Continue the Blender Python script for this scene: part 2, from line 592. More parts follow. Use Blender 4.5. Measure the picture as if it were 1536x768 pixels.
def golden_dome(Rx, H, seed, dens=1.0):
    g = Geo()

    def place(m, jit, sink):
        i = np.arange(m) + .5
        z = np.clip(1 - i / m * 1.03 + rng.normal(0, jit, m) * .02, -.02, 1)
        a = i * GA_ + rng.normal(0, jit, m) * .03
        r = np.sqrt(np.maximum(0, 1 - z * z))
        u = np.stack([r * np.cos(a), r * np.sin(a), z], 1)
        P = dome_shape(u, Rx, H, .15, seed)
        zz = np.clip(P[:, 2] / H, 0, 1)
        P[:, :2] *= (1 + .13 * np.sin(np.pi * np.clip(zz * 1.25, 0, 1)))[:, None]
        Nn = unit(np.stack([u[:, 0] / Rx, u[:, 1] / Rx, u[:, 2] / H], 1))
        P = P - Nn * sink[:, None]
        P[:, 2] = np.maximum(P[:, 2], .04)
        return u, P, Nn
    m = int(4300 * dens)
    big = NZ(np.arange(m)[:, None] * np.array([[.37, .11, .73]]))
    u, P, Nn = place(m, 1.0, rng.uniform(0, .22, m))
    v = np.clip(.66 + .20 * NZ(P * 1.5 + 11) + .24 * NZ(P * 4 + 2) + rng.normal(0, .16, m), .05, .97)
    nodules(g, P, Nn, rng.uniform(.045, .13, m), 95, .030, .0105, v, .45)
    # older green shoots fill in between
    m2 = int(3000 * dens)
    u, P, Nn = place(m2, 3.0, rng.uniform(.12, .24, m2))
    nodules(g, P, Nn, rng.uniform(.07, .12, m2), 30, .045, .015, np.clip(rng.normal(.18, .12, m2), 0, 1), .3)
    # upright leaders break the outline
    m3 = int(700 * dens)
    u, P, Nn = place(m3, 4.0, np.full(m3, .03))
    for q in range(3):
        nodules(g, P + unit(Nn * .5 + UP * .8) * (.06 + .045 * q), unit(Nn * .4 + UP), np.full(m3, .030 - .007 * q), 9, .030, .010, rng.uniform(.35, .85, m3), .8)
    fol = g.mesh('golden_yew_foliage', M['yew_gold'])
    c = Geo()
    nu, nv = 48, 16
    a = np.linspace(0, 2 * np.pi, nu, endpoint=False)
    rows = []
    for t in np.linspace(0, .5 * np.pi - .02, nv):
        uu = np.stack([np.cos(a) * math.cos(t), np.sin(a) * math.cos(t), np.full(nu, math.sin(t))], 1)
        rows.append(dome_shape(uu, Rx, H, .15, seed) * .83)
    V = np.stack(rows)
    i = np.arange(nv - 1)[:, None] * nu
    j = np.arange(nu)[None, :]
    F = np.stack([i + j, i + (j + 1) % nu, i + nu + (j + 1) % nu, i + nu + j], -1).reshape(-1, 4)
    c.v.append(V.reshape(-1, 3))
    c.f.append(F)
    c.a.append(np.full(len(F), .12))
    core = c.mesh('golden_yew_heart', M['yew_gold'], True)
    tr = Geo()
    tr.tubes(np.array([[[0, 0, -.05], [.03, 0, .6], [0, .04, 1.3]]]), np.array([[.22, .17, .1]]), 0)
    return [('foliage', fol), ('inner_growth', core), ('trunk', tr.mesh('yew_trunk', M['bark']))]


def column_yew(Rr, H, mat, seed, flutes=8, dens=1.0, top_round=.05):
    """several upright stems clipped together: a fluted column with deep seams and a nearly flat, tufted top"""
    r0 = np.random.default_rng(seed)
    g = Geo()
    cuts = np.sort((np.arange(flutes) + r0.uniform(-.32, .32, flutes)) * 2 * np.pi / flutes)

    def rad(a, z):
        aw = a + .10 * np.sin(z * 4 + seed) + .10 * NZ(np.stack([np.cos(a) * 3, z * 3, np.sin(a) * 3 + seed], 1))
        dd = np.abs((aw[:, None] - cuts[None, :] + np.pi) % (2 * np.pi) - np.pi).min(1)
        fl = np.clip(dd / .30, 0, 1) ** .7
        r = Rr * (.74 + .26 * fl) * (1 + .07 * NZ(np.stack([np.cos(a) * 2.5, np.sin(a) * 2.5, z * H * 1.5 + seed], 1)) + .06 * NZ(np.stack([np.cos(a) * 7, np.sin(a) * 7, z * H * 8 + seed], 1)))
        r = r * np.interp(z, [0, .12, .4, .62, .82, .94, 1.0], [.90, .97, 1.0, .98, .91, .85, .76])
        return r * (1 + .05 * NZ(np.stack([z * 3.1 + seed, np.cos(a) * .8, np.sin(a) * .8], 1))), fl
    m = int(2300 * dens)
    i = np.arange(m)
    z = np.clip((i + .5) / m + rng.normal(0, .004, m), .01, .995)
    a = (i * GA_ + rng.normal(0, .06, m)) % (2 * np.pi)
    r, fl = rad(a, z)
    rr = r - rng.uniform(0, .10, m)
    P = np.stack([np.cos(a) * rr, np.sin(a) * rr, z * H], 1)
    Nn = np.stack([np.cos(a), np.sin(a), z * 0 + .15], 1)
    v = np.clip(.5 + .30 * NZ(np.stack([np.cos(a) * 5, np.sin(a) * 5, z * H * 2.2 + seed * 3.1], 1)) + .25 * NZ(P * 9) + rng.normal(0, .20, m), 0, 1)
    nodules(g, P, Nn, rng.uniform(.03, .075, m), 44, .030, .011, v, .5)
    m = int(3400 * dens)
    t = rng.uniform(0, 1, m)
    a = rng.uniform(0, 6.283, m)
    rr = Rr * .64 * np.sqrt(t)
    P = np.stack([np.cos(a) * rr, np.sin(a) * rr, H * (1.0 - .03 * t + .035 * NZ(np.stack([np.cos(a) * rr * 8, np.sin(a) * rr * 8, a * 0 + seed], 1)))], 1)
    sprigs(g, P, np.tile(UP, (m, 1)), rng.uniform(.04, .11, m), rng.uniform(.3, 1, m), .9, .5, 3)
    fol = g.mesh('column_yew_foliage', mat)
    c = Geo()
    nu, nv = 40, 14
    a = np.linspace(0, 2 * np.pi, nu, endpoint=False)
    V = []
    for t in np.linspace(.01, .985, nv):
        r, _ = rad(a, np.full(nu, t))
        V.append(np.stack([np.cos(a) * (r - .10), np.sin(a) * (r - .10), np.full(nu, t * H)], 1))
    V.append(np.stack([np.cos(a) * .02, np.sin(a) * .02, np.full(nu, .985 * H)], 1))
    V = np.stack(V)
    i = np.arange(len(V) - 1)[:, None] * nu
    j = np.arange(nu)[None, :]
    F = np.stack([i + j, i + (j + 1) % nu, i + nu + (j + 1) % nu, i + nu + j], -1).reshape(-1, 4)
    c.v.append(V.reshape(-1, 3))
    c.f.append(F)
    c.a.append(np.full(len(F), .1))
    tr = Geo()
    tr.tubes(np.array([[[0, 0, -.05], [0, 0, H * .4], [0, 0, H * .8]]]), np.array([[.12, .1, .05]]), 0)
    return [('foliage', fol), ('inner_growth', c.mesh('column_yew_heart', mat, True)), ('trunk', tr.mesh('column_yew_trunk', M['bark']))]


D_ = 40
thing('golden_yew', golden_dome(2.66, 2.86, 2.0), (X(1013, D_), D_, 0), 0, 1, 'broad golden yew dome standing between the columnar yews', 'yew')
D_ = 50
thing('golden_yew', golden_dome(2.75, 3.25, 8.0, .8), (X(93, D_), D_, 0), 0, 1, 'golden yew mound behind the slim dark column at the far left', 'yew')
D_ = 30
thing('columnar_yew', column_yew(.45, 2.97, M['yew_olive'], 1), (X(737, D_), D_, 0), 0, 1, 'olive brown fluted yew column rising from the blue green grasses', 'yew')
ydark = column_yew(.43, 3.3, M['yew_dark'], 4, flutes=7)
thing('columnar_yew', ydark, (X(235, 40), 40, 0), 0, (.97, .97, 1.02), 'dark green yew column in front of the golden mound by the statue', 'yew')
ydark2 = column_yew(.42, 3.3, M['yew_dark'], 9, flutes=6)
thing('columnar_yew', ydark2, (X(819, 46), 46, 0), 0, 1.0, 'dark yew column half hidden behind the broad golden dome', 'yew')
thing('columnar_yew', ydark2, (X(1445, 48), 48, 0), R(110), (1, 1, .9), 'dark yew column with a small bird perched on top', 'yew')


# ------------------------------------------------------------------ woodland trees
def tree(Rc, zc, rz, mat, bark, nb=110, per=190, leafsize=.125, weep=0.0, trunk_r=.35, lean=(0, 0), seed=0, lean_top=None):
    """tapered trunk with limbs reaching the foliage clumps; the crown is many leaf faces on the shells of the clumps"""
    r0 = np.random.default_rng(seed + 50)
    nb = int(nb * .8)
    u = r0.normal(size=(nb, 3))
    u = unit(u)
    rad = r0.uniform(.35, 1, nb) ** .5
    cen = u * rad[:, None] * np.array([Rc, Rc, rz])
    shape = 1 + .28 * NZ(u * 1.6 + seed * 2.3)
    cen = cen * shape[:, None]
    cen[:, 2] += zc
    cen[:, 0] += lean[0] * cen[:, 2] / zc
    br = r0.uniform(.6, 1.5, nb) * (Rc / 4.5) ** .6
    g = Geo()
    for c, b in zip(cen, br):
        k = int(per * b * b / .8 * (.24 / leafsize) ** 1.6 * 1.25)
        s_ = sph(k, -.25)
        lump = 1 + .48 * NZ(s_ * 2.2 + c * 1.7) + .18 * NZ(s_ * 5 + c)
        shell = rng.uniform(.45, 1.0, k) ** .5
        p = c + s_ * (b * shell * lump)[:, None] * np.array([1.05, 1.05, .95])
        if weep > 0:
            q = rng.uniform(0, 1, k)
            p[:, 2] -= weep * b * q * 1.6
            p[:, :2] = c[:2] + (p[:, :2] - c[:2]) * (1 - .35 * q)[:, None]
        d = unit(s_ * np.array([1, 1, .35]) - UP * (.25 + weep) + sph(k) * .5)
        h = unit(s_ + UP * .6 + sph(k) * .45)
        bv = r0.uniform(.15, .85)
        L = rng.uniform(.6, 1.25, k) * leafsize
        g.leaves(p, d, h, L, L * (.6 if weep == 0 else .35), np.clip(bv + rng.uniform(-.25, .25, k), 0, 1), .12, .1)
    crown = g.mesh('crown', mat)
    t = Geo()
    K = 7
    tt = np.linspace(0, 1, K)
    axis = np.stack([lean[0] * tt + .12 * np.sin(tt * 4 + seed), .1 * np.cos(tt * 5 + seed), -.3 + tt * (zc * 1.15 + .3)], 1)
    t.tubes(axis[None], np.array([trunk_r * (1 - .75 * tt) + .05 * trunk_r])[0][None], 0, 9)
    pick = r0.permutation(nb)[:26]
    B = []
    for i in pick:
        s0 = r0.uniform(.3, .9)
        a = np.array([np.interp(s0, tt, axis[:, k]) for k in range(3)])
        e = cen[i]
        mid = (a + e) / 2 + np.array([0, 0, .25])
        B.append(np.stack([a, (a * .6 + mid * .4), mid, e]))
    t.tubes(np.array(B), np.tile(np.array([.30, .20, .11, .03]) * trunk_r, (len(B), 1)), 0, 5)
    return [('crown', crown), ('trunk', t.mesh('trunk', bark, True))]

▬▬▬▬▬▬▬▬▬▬

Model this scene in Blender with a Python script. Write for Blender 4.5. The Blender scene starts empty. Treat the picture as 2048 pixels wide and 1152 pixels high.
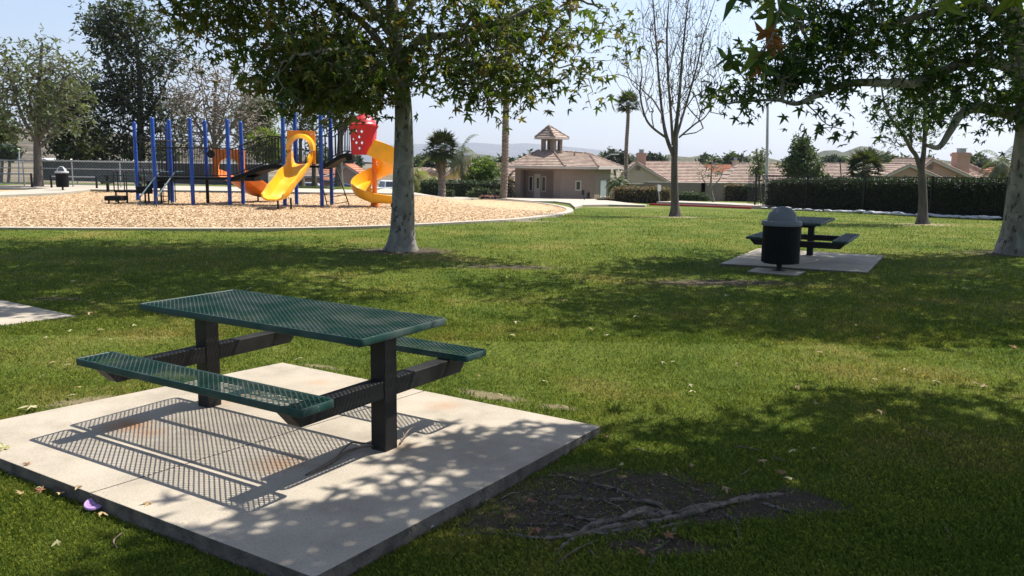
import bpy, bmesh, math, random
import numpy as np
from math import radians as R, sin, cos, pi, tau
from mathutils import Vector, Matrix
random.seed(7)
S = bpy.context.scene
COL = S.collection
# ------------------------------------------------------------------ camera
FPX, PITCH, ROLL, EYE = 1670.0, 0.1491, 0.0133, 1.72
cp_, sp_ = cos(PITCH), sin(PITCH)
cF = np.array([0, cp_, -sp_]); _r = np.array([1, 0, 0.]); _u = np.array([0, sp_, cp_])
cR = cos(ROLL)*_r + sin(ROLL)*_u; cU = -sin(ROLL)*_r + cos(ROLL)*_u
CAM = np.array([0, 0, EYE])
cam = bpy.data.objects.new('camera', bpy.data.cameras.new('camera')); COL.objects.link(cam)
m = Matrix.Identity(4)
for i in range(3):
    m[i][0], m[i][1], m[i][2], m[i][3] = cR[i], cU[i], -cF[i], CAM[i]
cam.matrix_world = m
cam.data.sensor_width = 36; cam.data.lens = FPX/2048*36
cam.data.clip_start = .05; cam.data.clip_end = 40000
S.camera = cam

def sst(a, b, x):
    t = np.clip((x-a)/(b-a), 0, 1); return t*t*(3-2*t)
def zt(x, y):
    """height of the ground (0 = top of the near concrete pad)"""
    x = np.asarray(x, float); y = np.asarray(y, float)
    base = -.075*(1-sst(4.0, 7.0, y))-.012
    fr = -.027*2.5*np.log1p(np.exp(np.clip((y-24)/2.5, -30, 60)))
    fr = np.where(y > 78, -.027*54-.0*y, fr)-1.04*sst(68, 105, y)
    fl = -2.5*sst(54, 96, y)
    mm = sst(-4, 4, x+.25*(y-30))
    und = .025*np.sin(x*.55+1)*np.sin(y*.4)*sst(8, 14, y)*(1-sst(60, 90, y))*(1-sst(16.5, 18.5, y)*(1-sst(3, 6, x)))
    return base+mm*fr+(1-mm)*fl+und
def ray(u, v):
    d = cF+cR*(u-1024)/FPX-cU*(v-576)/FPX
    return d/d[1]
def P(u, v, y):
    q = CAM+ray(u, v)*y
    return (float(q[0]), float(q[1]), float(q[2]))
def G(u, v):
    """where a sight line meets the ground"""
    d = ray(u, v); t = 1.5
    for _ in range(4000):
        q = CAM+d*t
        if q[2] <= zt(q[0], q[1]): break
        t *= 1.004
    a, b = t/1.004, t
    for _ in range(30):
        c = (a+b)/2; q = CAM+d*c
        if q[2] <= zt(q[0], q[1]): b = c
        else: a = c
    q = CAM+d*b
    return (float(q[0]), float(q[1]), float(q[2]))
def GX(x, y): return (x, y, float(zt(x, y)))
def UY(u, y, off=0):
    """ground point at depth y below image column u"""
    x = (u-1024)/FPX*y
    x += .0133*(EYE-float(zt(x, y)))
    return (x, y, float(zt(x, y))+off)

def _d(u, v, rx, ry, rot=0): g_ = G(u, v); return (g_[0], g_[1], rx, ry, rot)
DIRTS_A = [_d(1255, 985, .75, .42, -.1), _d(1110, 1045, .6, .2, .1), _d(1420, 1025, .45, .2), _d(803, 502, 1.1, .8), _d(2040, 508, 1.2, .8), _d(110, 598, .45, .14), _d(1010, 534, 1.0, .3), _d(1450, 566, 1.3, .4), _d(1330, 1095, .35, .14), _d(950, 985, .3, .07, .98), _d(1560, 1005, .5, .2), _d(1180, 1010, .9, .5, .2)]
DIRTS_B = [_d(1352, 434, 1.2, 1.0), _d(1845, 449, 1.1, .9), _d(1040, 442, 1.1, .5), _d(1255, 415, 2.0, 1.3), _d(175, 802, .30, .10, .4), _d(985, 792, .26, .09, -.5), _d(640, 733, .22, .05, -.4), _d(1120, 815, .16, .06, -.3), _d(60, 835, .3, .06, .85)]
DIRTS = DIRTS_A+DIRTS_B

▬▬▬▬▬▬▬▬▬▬

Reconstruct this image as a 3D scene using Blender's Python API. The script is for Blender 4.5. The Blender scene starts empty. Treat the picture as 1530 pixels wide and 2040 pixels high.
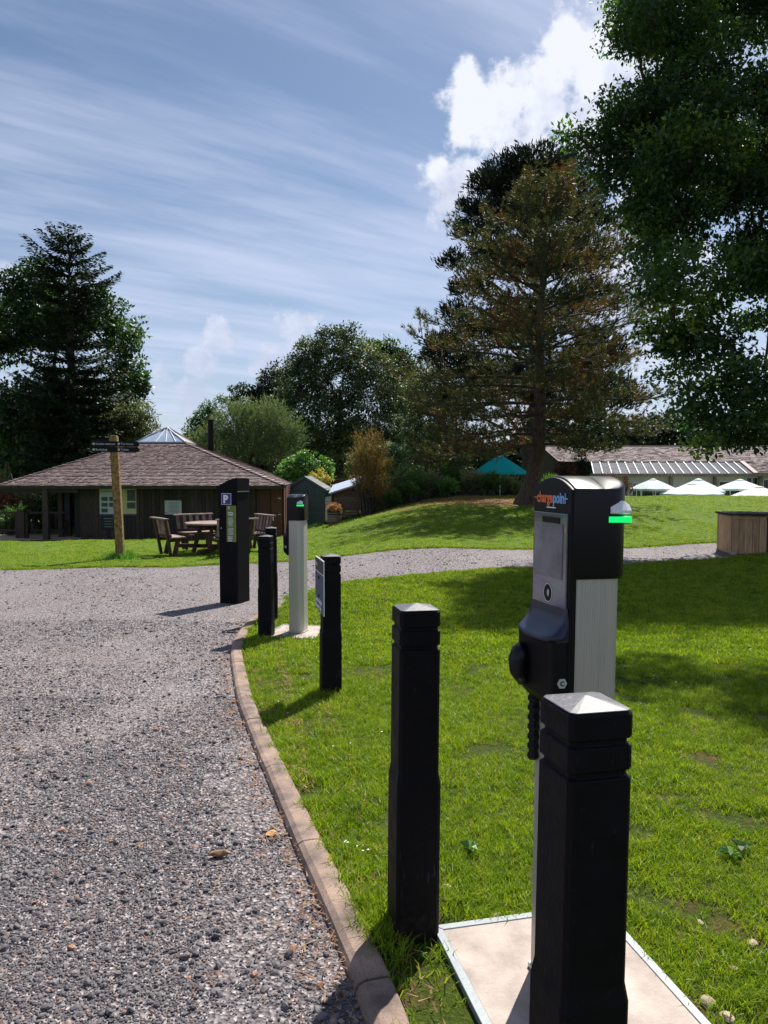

▬▬▬▬▬▬▬▬▬▬

The task »
Above are some lines. Repeat exactly, and only, those from the line that has "1010, .9, .5, .2)]" through the line that has "DIRTS = DIRTS_A+DIRTS_B".

Correct response »
DIRTS_A = [_d(1255, 985, .75, .42, -.1), _d(1110, 1045, .6, .2, .1), _d(1420, 1025, .45, .2), _d(803, 502, 1.1, .8), _d(2040, 508, 1.2, .8), _d(110, 598, .45, .14), _d(1010, 534, 1.0, .3), _d(1450, 566, 1.3, .4), _d(1330, 1095, .35, .14), _d(950, 985, .3, .07, .98), _d(1560, 1005, .5, .2), _d(1180, 1010, .9, .5, .2)]
DIRTS_B = [_d(1352, 434, 1.2, 1.0), _d(1845, 449, 1.1, .9), _d(1040, 442, 1.1, .5), _d(1255, 415, 2.0, 1.3), _d(175, 802, .30, .10, .4), _d(985, 792, .26, .09, -.5), _d(640, 733, .22, .05, -.4), _d(1120, 815, .16, .06, -.3), _d(60, 835, .3, .06, .85)]
DIRTS = DIRTS_A+DIRTS_B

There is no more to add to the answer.